The Theology of the Lego Movie
A few months ago I went to see the Lego Movie with my friends.
It provoked a lot of thoughts. I started thinking about how we approach the raw materials of the world around us, how we think about creativity, and how we deal with our own limitations.
But one of the most profound things I noticed about the movie was how it addressed what I like to call “the Matrix problem”.
In case you haven’t thought much about the Matrix lately, let me recap the storyline. A group of individuals discover that their world is not the ultimate reality, but is in fact constructed by powerful non-human beings. This discovery frees them to bend and to ultimately break the rules of the world they know. Realizing that they are living in a false reality, they escape to the real world, and set about destroying the world they left behind.
This is a powerful story, and has been told in some form for thousands of years. And on the surface, the Lego Movie tells a story that sounds a lot like this.
Near the climax of the movie, Emmet (the main Lego character) falls out of the world he knows — a world composed entirely of Lego bricks — and finds himself in the real world of children and adults, where Legos are just toys, and his whole life has existed on a table in somebody’s basement.
I call this the Matrix moment of the movie, because just like in the Matrix, it is this discovery of the outside world that enables the hero to acquire spectacular powers. In discovering that his world is constructed, he can escape the limitations that it seems to impose, and write his own set of rules.
Emmet returns to the Lego world, able to see the world around him in a completely different way. He can now create or build absolutely anything. There is no limit to his ability, because his mind has been opened, his imagination has been engaged, and his creativity has been unleashed.
But this is where the Matrix and the Lego Movie diverge. In the Matrix, the discovery that the world is constructed leads to a rejection and nullification of the world. The heroes of the Matrix look upon the simulated world of the Matrix as unreal, a trap, a tool of enslavement. As they see things, true freedom can only be had by considering the world an evil to be escaped.

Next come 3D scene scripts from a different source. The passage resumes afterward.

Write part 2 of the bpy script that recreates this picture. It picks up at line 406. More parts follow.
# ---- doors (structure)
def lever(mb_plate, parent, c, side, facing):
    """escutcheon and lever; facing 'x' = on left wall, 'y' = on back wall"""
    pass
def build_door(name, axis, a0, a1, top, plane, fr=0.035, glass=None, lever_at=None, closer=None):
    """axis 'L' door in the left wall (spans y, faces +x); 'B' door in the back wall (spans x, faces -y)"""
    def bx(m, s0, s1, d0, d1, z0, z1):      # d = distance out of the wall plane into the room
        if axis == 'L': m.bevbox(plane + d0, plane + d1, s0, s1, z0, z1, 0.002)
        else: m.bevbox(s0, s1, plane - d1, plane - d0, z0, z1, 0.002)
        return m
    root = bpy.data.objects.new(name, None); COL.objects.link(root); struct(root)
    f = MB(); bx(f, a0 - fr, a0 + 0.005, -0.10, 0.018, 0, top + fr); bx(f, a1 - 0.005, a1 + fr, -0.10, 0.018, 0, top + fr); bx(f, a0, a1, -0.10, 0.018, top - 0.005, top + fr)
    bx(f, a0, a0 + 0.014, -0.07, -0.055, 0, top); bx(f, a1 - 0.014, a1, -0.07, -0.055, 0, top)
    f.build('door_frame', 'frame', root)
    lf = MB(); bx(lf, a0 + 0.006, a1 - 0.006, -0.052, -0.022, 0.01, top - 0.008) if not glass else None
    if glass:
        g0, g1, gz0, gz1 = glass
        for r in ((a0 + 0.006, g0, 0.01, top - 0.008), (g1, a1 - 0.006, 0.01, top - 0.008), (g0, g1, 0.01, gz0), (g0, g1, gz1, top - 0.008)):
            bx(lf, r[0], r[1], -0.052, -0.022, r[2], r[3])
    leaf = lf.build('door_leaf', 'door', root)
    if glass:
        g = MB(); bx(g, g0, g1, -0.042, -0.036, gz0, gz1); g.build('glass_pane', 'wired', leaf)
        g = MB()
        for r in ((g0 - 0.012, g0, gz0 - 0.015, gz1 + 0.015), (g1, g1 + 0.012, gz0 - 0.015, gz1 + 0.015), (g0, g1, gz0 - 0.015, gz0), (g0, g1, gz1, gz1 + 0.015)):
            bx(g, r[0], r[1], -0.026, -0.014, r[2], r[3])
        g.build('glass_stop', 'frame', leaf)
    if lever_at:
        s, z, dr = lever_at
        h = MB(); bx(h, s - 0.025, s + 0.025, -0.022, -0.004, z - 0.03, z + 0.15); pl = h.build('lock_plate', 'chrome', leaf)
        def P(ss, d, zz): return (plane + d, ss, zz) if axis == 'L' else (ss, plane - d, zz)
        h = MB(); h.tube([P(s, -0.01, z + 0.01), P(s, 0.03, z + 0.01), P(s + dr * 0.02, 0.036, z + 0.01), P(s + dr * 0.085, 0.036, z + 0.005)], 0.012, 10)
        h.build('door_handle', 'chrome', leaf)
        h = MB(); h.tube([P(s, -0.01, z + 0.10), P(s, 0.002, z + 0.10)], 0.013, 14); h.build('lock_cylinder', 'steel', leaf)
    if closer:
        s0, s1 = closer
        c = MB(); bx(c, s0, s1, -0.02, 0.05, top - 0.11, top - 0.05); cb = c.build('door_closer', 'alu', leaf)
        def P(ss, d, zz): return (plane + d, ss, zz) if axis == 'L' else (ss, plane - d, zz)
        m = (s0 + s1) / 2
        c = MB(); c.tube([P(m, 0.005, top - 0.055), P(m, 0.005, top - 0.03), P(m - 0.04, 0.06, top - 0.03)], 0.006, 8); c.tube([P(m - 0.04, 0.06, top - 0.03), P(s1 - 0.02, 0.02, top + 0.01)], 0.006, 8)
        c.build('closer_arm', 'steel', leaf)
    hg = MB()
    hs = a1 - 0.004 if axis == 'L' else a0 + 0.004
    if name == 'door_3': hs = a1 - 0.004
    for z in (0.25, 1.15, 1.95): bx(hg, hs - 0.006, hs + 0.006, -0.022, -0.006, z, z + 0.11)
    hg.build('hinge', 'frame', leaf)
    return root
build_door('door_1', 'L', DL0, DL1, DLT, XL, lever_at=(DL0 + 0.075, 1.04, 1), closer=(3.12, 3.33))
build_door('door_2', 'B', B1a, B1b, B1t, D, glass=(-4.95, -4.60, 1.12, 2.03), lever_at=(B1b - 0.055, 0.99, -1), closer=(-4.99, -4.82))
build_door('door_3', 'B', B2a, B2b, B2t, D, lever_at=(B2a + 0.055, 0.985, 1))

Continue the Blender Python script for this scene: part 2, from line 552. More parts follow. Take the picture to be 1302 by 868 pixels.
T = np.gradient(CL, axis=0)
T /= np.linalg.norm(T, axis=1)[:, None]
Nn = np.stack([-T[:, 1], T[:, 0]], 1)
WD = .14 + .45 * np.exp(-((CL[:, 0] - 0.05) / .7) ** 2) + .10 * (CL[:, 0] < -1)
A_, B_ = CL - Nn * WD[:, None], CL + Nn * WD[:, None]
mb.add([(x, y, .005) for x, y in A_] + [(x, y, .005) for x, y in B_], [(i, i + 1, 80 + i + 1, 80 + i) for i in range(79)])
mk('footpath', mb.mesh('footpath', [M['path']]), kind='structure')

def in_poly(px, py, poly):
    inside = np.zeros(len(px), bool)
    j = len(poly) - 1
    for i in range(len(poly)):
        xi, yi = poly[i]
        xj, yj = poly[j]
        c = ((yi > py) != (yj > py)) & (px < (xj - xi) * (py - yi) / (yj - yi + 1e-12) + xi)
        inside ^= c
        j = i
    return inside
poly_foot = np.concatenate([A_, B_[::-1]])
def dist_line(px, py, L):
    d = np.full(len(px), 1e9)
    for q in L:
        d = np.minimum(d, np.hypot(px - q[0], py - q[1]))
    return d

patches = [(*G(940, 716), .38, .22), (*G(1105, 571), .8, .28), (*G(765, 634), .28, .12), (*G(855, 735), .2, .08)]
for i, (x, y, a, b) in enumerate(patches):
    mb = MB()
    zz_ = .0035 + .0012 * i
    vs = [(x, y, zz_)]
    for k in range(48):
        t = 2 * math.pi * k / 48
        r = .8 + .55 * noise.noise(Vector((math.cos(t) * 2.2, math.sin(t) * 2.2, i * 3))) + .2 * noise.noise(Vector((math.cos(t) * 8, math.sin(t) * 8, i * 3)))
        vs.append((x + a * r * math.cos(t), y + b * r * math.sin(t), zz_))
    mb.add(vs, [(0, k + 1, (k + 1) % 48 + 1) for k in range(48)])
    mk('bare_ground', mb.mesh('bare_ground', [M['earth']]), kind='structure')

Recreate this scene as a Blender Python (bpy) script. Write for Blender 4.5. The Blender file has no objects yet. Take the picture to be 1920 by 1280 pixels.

But in the Lego Movie, discovering that the world is constructed doesn’t lead to a rejection of the world. The heroes of the Lego Movie don’t see their constructed world as a trap or tool of enslavement. Instead, they consider it a gift, an offer of the chance to engage in further creation and construction and play. Realizing that the world is constructed doesn’t lead to rejection or nullification of the world, but to the embrace of the world in a more free and playful manner.
Ultimately, realizing that the world is created leads to the realization that they too can create things, and participate in the ongoing act of creation going on around them.
This is a huge difference between the Matrix and the Lego Movie. And these two story lines represent two different theologies. Traditionally, the theology of the Matrix has been identified with gnosticism, and the theology of the Lego Movie has been identified with orthodox Christianity.
The theology of the Matrix is incredibly compelling, because it answers to all the tensions we feel in the world. When we feel dissatisfied, oppressed, or unhappy, this is easy to account for: the world is evil, a prison designed to keep us in chains. Our aim should be to escape it, and if escape proves difficult, our aim should be to reject it and to distance ourselves from it.
The theology of the Lego Movie is ultimately more difficult to wrestle with. Because we have embraced the world as good, we are left with tough questions as to why it is sometimes so screwed up. If the world is good, why are we unhappy or dissatisfied or oppressed?
Lego Movie theology forces us to confront the world as it is. If we see something wrong or bad, we can’t just reject the world in which we find ourselves, dismissing the whole thing as evil. Instead, we have to start with the premise that the world is good, and ask ourselves what has gone wrong within it — and what we can do to fix it. This is a tougher task, because answers are not always easy, and problems are not always quickly solved.
But this is the theology I am drawn towards.
It suggests embrace, rather than rejection, of what we know. It suggests playfulness and creativity rather than cynical detachment. It suggests participation with the creators, rather than waging war on their creations.
For those of us who suspect that our world is, in fact, constructed, seeing that as an invitation to open-ended play and creation makes all the sense in the world.